I am under the impression that those using Docker are those using shitty interpreted languages that fail hard on version incompatibilities, with Docker being used for version isolation as a workaround. How would a bash script help?
I deploy to pared down bare metal, but I use containerization for development, both local and otherwise, for me and contributors.
So much easier than trying to get a local machine to be set up identically to a myriad of servers running multiple projects with their idiosyncratic needs.
I like developing on my Qubes daily driver so I can easily spin up a server imitating vm, but if I’m getting your help, especially without paying you, then I want development for you to be as seamless as possible whatever your personal preferred setup.
Once you do it for long enough it might be worth it to consider configuration management where you declare native structured resources (users, firewall rules, nginx reverse proxies, etc) rather than writing them in shell.
I use Puppet for distribution of users, firewall rules, SSH hardening + whitelisting, nginx config (rev proxy, static server, etc), Let's Encrypt certs management + renewal + distribution, PostgreSQL config, etc.

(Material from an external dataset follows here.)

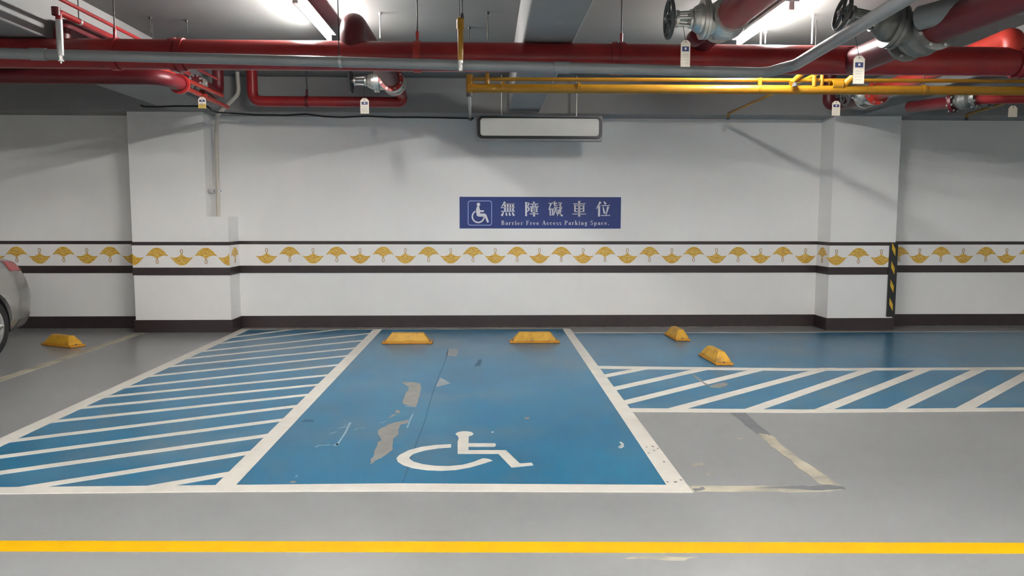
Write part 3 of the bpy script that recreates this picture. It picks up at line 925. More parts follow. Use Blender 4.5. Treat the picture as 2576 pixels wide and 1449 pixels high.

The profit from this is huge once you have say 20-30 machines instead of 2-3, user lifecycle in the team that needs to be managed, etc. But the time investment is not trivial - for a couple of machines it is not worth it.
Honestly not having to use Puppet or Ansible are among my reasons for using Docker. I do some basic stuff in cloud-init (which is already frustrating enough) to configure users, ssh, and docker and everything else is just standard Docker tooling.